Absolutely. We've got a presence in L.A., New York, Boston, Seattle, Spain even. Having a network where you feel comfortable sharing and growing - men or women by the way -is important. It's not about building a women-only network. It's about building an inclusive, diverse network and diverse from every part of the word diversity, not just gender.

How do you think this influx of women into entrepreneurship will change the startup scene?
I think it'll make better products, products that are more usable, that are speaking to the other 50 percent of the world, that are designed differently, that are addressing problems that a guy would not have thought of. I think it just means better business, better ideas. It'll take an adjustment period. We're going through that awkward phase in the startup scene, where it's like: 'What is this? Why is she here? Is she his girlfriend?'

What advice would you give to a young woman just starting out on the path towards entrepreneurship?
Get comfortable networking, but not to the point where you spend 90 percent of your time networking. Spend 10 to 15 percent of your time networking to build that network for help, to keep a pulse on what's going on. General networking is something I would encourage, but manage it because you can go overboard and waste your time. The second thing would be to keep a close group of people that are in your peer group, people that you really trust, that you go to and ask the difficult questions: "Do I hire now? Do I quit my job now? Do I fundraise now?" Someone at your level but maybe a little bit higher, ideally entrepreneurs that you feel very, very close with--your inner circle. And then get what I call the person board of advisors. These are people who have sold their company, maybe they're investors, they're veterans in the scene. Choose people that understand what you want to start and are passionate about, and can offer you real advice. Make a point to be in touch with them every quarter. Tell them what you're doing, tell them what you're looking to do, ask for their help.
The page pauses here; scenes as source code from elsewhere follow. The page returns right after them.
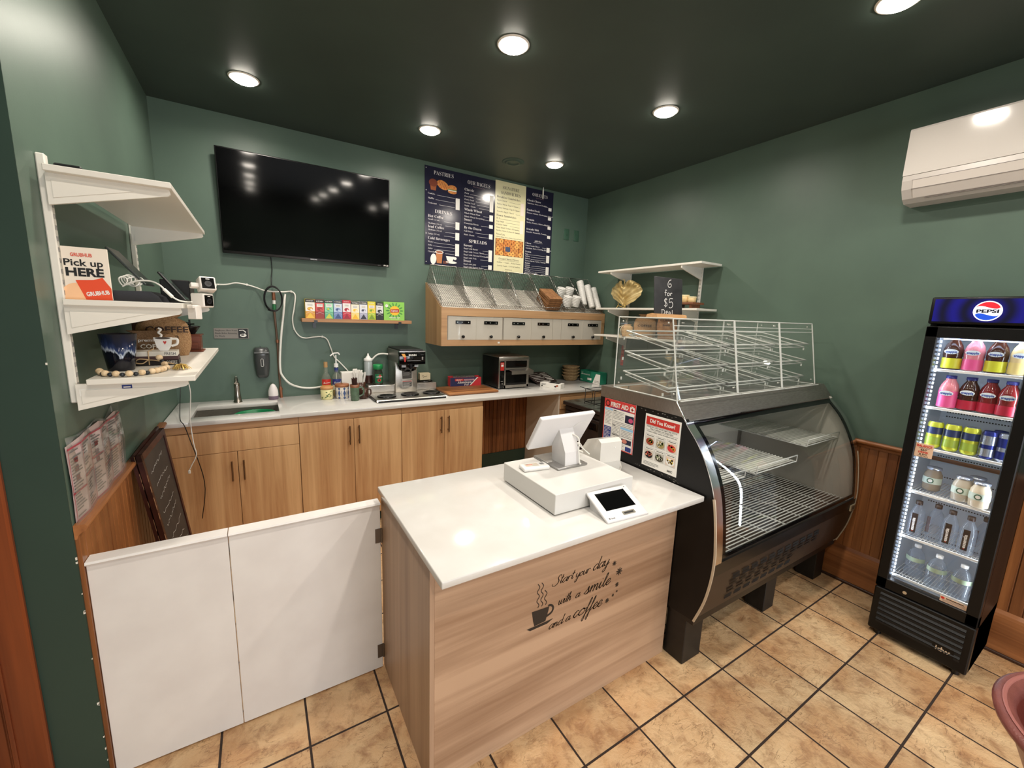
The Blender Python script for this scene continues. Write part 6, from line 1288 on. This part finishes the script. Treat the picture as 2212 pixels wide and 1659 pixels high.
for y, (lb, m_, lab) in zip(YS, (('dark iced tea bottle with a yellow label, left on the top fridge shelf', DTEA, YEL), ('pink juice bottle with a pink label on the top fridge shelf', PINKT, PNK), ('dark iced tea bottle with a yellow label between the pink and cream bottles', DTEA, YEL), ('pale cream-colored juice bottle on the top fridge shelf', PALEJ, PLB))):
    drink('juice_bottle', lb, 'bottle', (3.045, y, 1.549), JP, m_, (CAPB if m_ is DTEA else CAPK, .02, .153, .17), [(lab, .0375, .006, .058)], sp(.085), g)
drink('juice_bottle', 'pink juice bottle half hidden by the door frame on the top fridge shelf', 'bottle', (3.15, .376, 1.549), JP, PINKT, (CAPB, .02, .153, .17), [(PNK, .0375, .006, .058)], None, g)
for y, (lb, m_, lab, x) in zip((.598, .527, .458, .392), (('pink strawberry bottle with a blue cap, left on the second fridge shelf', PINKT, PNK, 3.04), ('dark tea bottle with a red lower label on the second fridge shelf', DTEA, REDL, 3.05), ('red juice bottle third along the second fridge shelf', REDJ, REDL, 3.05), ('red juice bottle nearest the hinge on the second fridge shelf', REDJ, REDL, 3.03))):
    drink('juice_bottle', lb, 'bottle', (x, y, 1.349), JP, m_, (CAPB, .02, .153, .168), [(lab, .0375, .006, .09 if m_ is PINKT else .052)], sp(.085 if m_ is not PINKT else .072), g)
CP = [(.024, 0), (.030, .008), (.031, .012), (.031, .128), (.026, .137), (.026, .139), (.024, .136), (0, .135)]
CANY = mat('lime_can', (206, 210, 70), .3, .5); CANB = mat('blue_can', (38, 46, 120), .3, .5); CANS = mat('silver_can', (190, 196, 210), .25, .8); YB_ = mat('navy_can_print', (40, 50, 90), .35)
g = 'drink cans in the drinks fridge'
for y, lb in ((.618, 'lime green tea can, leftmost on the can shelf'), (.552, 'lime green tea can, second on the can shelf'), (.486, 'lime green tea can touching the blue cans')):
    t = drink('drink_can', lb, 'can', (3.04, y, 1.129), CP, CANY, None, [(YB_, .0316, .075, .112), (mat('can_green_print', (150, 170, 60), .35), .0316, .02, .06)], None, g); part('can_top', MB(CANS).lathe([(.026, .137), (.024, .1395), (.022, .136), (0, .136)], n=20, close=False), t)
for y, lb, m_, lo in ((.424, 'slim blue and silver energy drink can next to the lime cans', CANB, CANS), (.370, 'slim silver and blue energy drink can nearest the hinge', CANS, CANB)):
    t = drink('drink_can', lb, 'can', (3.035, y, 1.129), [(r*.88, z*.98) for r, z in CP], m_, None, [(lo, .0279, .012, .05), (CANS if m_ is CANB else CANB, .0279, .07, .115)], None, g)
t = drink('drink_can', 'slim blue can standing behind the other blue cans', 'can', (3.10, .40, 1.129), [(r*.88, z*.98) for r, z in CP], CANB, None, [(CANS, .0279, .05, .08)], None, g)
MJ = [(.030, 0), (.036, .005), (.038, .06), (.036, .09), (.027, .108), (.026, .118)]
g = 'iced coffee jars in the drinks fridge'
for x, y, lb, m_ in ((3.10, .60, 'grey-brown iced coffee jar at the back left of its shelf', mat('mocha_milk', (150, 136, 118), .15)), (3.05, .478, 'milky iced coffee jar in the middle of its shelf', mat('latte_milk', (196, 186, 168), .15)), (3.02, .41, 'cream-colored iced coffee jar, nearest and largest on its shelf', mat('vanilla_milk', (226, 212, 186), .15)), (3.11, .44, 'iced coffee jar partly hidden behind the nearest two', mat('latte_milk', (196, 186, 168), .15))):
    t = drink('coffee_jar', lb, 'jar', (x, y, .8806), MJ, m_, (CANS, .030, .116, .128), [(mat('mint_seal', (206, 220, 206), .4), .0388, .04, .075)], None, g)
    b = MB(); f = Frame((-.0396, .0, .058), (0, -1, 0), (0, 0, -1), b); f.ell(0, 0, .014, .014, mat('seal_green', (56, 100, 80), .4)); f.ell(0, 0, .009, .009, PAPER, .0008); part('seal', b, t)
WB = [(.028, 0), (.032, .006), (.030, .03), (.032, .06), (.0315, .12), (.024, .15), (.013, .17), (.012, .185)]
g = 'water bottles in the drinks fridge'; ESS = mat('black_water_label', (34, 24, 24), .4)
for y, x, lb, lab in ((.618, 3.04, 'clear water bottle with a black upright label, leftmost of its shelf', True), (.548, 3.07, 'clear water bottle with a bare side between two labeled bottles', False), (.488, 3.04, 'clear water bottle with a label in the middle of its shelf', True), (.420, 3.03, 'clear water bottle with a black label, fourth along its shelf', True), (.374, 3.085, 'clear water bottle partly hidden by the door edge', False)):
    t = drink('water_bottle', lb, 'bottle', (x, y, .619), WB, PET, (CAPK, .0145, .18, .20), None, None, g)
    if lab:
        b = MB(); f = Frame((-.0328, .012, .135), (0, -1, 0), (0, 0, -1), b); f.rect(0, 0, .024, .11, ESS); f.text('essentia', .016, .098, .019, PAPER, 'L', .03, .072, rot=-math.pi/2); f.rect(.009, .1, .015, .102, RED, .0008); f.rect(.011, .098, .013, .104, RED, .0008); part('label', b, t)
    else: part('label', MB(mat('brown_back_label', (96, 62, 54), .4)).box(.0, .02, .03, .004, .034, .12), t)
PB = [(.034, 0), (.040, .006), (.037, .04), (.040, .075), (.037, .11), (.028, .14), (.014, .155), (.013, .168)]
for y, x, lb in ((.595, 3.08, 'squat clear water bottle at the left of the bottom fridge shelf'), (.50, 3.04, 'squat clear water bottle in the middle of the bottom fridge shelf'), (.405, 3.03, 'squat clear water bottle at the right of the bottom fridge shelf')):
    t = drink('water_bottle', lb, 'bottle', (x, y, .379), PB, PET, (WPLASTIC, .0145, .165, .180), [(mat('sage_band', (150, 166, 140), .4), .0396, .088, .112)], None, g)

# ================================================================== LEFT WALL SHELVES
t = thing('wall_shelf_unit', 'white three-tier bracket shelves on the left wall', 'shelf unit', (-.4, 2.45, 1.4))
SY = (1.945, 3.02)
for y in SY:
    b = MB(SHELFW).box(XL+.0005, y-.013, 1.40, XL+.022, y+.013, 2.19, .003); b.mat(GREYINK)
    for k in range(22): b.box(XL+.0218, y-.007, 1.42+k*.034, XL+.0224, y-.003, 1.435+k*.034); b.box(XL+.0218, y+.003, 1.42+k*.034, XL+.0224, y+.007, 1.435+k*.034)
    wpart('standard', b, t)
def lbr(mb, y, z, down):
    P = [(XL+.022, z), (-.237, z), (-.234, z-.014), (-.242, z-.022), (XL+.022, z-down)]
    mb.prism([(x, y-.006, zz) for x, zz in P], (0, .012, 0)); mb.prism([(XL+.035, y-.0085, z-.02), (-.33, y-.0085, z-.022), (XL+.035, y-.0085, z-down+.022)], (0, .003, 0))
for z, y1, yn in ((2.150, 2.962, 1.885), (1.747, 2.962, 1.895)):
    s_ = wpart('shelf_board', MB(SHELFW).box(XL+.026, yn, z-.019, -.228, y1, z, .0015), t)
    for y, dn in ((1.945-.025, .095), (3.02-.08, .095)): b = MB(SHELFW); lbr(b, y, z-.019, dn); wpart('bracket', b, s_)
BZ = 1.490
b = MB(SHELFW); b.M = Matrix.Translation((-.36, 2.43, BZ-.0095)) @ Matrix.Rotation(.009, 4, 'X') @ Matrix.Rotation(.0, 4, 'Z'); b.box(-.14, -.548, -.0095, .15, .54, .0095, .0015); s_ = wpart('shelf_board', b, t)
for y, dn in ((1.92, .09), (2.94, .09)): b = MB(SHELFW); lbr(b, y, BZ-.024, dn); wpart('bracket', b, s_)
b = MB(); f = Frame((XL+.03, 1.9135, BZ-.035), (1, 0, 0), (0, 0, -1), b); f.rect(0, .006, .105, .03, PAPER); f.rect(.108, -.003, .135, .022, NAVY); f.rect(.112, .003, .131, .007, PAPER, .0008); f.rect(.114, .012, .131, .016, PAPER, .0008)
for k in range(14): f.rect(.008+k*.0022, .01, .009+k*.0022+.0005*(k % 3), .024, INK, .0008)
for k in range(3): f.rect(.045, .011+k*.005, .1-.01*k, .0125+k*.005, GREYINK, .0008)
wpart('price_sticker', b, s_)
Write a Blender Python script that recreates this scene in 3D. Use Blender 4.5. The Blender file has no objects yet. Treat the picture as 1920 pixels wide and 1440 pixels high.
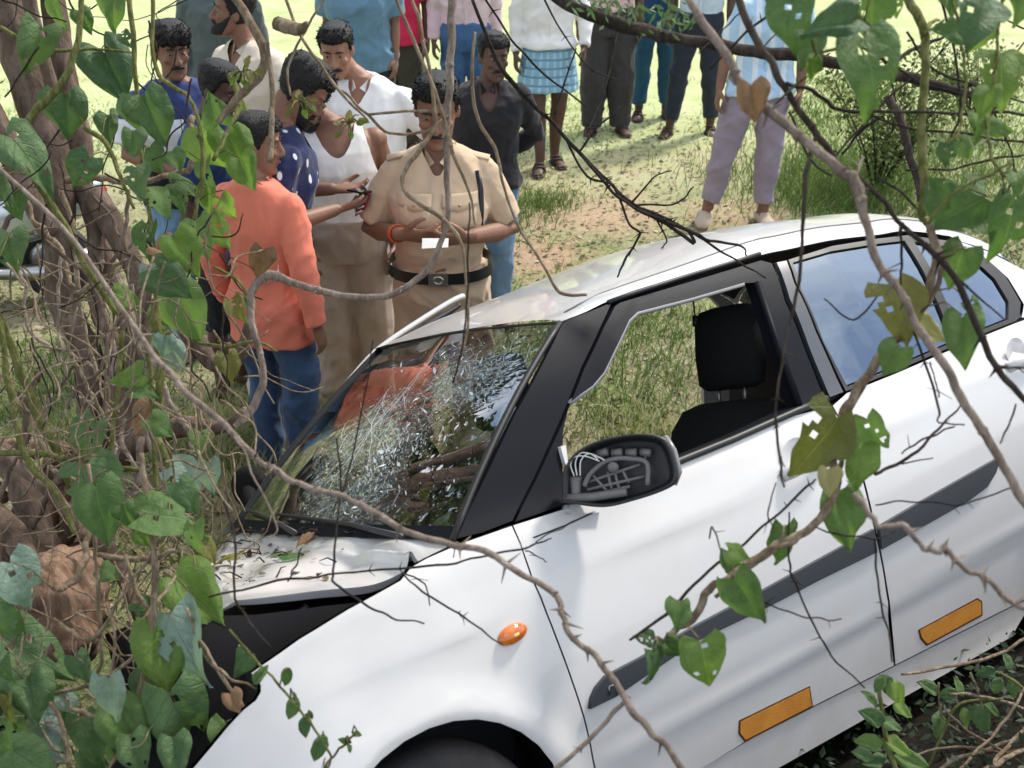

You stress being passionate and authentic, but there are a lot of skeptics who feel networking is actually really inauthentic and sharky. What would you say to them?
When you're authentic you will draw authentic people and you will create authentic relationships. If you are going in sharky, you will deal with short-term relationships that go nowhere. If you expect people to be sharky, you will not get anything from them. So it's up to you to position the idea of networking as: "Hi! This is who I am. This is what I stand for. How can we mutually help each other?" The way I've built a lot of my understanding of business has been through networking because I've been authentic. It's not a waste of time if you're going in with the right mindset.

What does Women 2.0 have coming up that might be of interest to young entrepreneurs?
I'd say our website--spend the time reading it! We're one of those many resources out there. Also, Founder Friday. It's a lot of women, so it's a really comfortable, warm and welcoming. It's a great place to start and understand what networking is about without daunting pressure. So whatever cities readers live in, they can check that out on our website. I would say that would be useful for them even if they're not yet starting a company just to get the feel for what it's like and see what other people are doing.